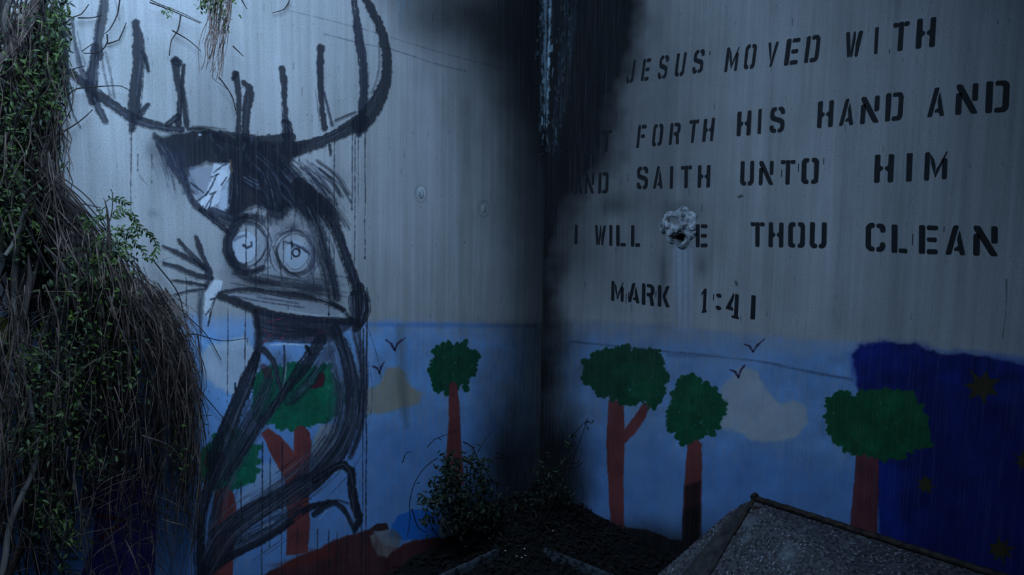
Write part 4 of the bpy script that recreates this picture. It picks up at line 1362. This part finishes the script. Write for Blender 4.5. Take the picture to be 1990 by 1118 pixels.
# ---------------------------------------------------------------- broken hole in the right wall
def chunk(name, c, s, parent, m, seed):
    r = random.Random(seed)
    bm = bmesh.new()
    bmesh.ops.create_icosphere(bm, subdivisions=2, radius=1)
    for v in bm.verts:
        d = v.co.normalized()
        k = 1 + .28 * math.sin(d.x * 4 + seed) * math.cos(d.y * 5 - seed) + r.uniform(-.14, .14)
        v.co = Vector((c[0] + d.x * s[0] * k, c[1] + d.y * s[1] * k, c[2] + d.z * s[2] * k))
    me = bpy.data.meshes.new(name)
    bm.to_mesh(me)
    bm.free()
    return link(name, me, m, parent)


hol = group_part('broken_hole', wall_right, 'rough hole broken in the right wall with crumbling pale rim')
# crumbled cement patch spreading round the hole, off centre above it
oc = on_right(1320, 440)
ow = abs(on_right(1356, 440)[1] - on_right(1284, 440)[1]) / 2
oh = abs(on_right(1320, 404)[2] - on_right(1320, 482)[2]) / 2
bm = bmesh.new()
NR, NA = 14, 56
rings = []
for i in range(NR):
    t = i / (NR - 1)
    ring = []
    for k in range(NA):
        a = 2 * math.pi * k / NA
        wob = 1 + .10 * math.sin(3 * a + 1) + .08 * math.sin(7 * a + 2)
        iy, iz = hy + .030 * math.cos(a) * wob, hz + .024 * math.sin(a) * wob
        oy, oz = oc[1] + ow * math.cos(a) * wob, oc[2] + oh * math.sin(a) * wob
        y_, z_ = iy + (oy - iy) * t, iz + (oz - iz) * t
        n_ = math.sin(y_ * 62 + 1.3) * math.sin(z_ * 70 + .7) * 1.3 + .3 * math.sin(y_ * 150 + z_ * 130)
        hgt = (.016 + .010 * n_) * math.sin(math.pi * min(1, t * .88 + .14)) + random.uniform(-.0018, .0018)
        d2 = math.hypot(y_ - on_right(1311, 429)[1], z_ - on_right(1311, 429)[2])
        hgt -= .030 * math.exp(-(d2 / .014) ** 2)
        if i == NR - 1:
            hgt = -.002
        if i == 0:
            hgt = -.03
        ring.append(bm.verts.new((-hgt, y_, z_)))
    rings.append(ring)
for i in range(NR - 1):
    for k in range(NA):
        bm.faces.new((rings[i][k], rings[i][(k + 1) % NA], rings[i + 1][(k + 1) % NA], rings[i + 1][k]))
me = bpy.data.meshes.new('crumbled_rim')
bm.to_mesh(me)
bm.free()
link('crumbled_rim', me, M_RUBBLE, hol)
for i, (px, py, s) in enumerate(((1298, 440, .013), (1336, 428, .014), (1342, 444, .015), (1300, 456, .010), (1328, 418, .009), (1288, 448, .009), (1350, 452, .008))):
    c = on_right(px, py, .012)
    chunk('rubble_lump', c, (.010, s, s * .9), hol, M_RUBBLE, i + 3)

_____

● Task directions
Repeat the data exactly, without the pictures.

● Solution for this problem
Write part 4 of the bpy script that recreates this picture. It picks up at line 1362. This part finishes the script. Write for Blender 4.5. Take the picture to be 1990 by 1118 pixels.
# ---------------------------------------------------------------- broken hole in the right wall
def chunk(name, c, s, parent, m, seed):
    r = random.Random(seed)
    bm = bmesh.new()
    bmesh.ops.create_icosphere(bm, subdivisions=2, radius=1)
    for v in bm.verts:
        d = v.co.normalized()
        k = 1 + .28 * math.sin(d.x * 4 + seed) * math.cos(d.y * 5 - seed) + r.uniform(-.14, .14)
        v.co = Vector((c[0] + d.x * s[0] * k, c[1] + d.y * s[1] * k, c[2] + d.z * s[2] * k))
    me = bpy.data.meshes.new(name)
    bm.to_mesh(me)
    bm.free()
    return link(name, me, m, parent)


hol = group_part('broken_hole', wall_right, 'rough hole broken in the right wall with crumbling pale rim')
# crumbled cement patch spreading round the hole, off centre above it
oc = on_right(1320, 440)
ow = abs(on_right(1356, 440)[1] - on_right(1284, 440)[1]) / 2
oh = abs(on_right(1320, 404)[2] - on_right(1320, 482)[2]) / 2
bm = bmesh.new()
NR, NA = 14, 56
rings = []
for i in range(NR):
    t = i / (NR - 1)
    ring = []
    for k in range(NA):
        a = 2 * math.pi * k / NA
        wob = 1 + .10 * math.sin(3 * a + 1) + .08 * math.sin(7 * a + 2)
        iy, iz = hy + .030 * math.cos(a) * wob, hz + .024 * math.sin(a) * wob
        oy, oz = oc[1] + ow * math.cos(a) * wob, oc[2] + oh * math.sin(a) * wob
        y_, z_ = iy + (oy - iy) * t, iz + (oz - iz) * t
        n_ = math.sin(y_ * 62 + 1.3) * math.sin(z_ * 70 + .7) * 1.3 + .3 * math.sin(y_ * 150 + z_ * 130)
        hgt = (.016 + .010 * n_) * math.sin(math.pi * min(1, t * .88 + .14)) + random.uniform(-.0018, .0018)
        d2 = math.hypot(y_ - on_right(1311, 429)[1], z_ - on_right(1311, 429)[2])
        hgt -= .030 * math.exp(-(d2 / .014) ** 2)
        if i == NR - 1:
            hgt = -.002
        if i == 0:
            hgt = -.03
        ring.append(bm.verts.new((-hgt, y_, z_)))
    rings.append(ring)
for i in range(NR - 1):
    for k in range(NA):
        bm.faces.new((rings[i][k], rings[i][(k + 1) % NA], rings[i + 1][(k + 1) % NA], rings[i + 1][k]))
me = bpy.data.meshes.new('crumbled_rim')
bm.to_mesh(me)
bm.free()
link('crumbled_rim', me, M_RUBBLE, hol)
for i, (px, py, s) in enumerate(((1298, 440, .013), (1336, 428, .014), (1342, 444, .015), (1300, 456, .010), (1328, 418, .009), (1288, 448, .009), (1350, 452, .008))):
    c = on_right(px, py, .012)
    chunk('rubble_lump', c, (.010, s, s * .9), hol, M_RUBBLE, i + 3)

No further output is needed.